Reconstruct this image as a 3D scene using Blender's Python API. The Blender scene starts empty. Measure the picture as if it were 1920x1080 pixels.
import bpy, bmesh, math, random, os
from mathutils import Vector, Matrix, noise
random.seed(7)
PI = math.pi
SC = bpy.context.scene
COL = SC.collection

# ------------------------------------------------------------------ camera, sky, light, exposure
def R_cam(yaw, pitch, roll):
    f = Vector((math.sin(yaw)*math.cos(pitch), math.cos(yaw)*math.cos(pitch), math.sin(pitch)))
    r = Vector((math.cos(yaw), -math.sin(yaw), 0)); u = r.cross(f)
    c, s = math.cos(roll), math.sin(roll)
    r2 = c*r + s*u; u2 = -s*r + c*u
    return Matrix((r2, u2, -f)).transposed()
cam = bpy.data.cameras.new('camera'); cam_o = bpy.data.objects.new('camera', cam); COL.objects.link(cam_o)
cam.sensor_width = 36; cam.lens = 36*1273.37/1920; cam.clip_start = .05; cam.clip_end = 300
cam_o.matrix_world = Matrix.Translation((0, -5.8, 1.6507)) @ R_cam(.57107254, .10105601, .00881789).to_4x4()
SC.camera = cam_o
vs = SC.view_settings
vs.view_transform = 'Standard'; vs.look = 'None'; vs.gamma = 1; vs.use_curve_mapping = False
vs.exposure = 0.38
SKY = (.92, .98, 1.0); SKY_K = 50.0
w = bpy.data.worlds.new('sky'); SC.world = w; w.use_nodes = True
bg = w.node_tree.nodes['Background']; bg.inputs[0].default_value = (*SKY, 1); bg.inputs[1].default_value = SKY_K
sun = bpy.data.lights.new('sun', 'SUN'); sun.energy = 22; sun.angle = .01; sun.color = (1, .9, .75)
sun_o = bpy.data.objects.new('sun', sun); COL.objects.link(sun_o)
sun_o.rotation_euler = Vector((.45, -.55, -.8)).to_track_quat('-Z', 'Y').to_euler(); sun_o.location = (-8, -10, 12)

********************

## TASK DIRECTIONS
Repeat the material word for word, in full.

## THE OUTPUT
Reconstruct this image as a 3D scene using Blender's Python API. The Blender scene starts empty. Measure the picture as if it were 1920x1080 pixels.
import bpy, bmesh, math, random, os
from mathutils import Vector, Matrix, noise
random.seed(7)
PI = math.pi
SC = bpy.context.scene
COL = SC.collection

# ------------------------------------------------------------------ camera, sky, light, exposure
def R_cam(yaw, pitch, roll):
    f = Vector((math.sin(yaw)*math.cos(pitch), math.cos(yaw)*math.cos(pitch), math.sin(pitch)))
    r = Vector((math.cos(yaw), -math.sin(yaw), 0)); u = r.cross(f)
    c, s = math.cos(roll), math.sin(roll)
    r2 = c*r + s*u; u2 = -s*r + c*u
    return Matrix((r2, u2, -f)).transposed()
cam = bpy.data.cameras.new('camera'); cam_o = bpy.data.objects.new('camera', cam); COL.objects.link(cam_o)
cam.sensor_width = 36; cam.lens = 36*1273.37/1920; cam.clip_start = .05; cam.clip_end = 300
cam_o.matrix_world = Matrix.Translation((0, -5.8, 1.6507)) @ R_cam(.57107254, .10105601, .00881789).to_4x4()
SC.camera = cam_o
vs = SC.view_settings
vs.view_transform = 'Standard'; vs.look = 'None'; vs.gamma = 1; vs.use_curve_mapping = False
vs.exposure = 0.38
SKY = (.92, .98, 1.0); SKY_K = 50.0
w = bpy.data.worlds.new('sky'); SC.world = w; w.use_nodes = True
bg = w.node_tree.nodes['Background']; bg.inputs[0].default_value = (*SKY, 1); bg.inputs[1].default_value = SKY_K
sun = bpy.data.lights.new('sun', 'SUN'); sun.energy = 22; sun.angle = .01; sun.color = (1, .9, .75)
sun_o = bpy.data.objects.new('sun', sun); COL.objects.link(sun_o)
sun_o.rotation_euler = Vector((.45, -.55, -.8)).to_track_quat('-Z', 'Y').to_euler(); sun_o.location = (-8, -10, 12)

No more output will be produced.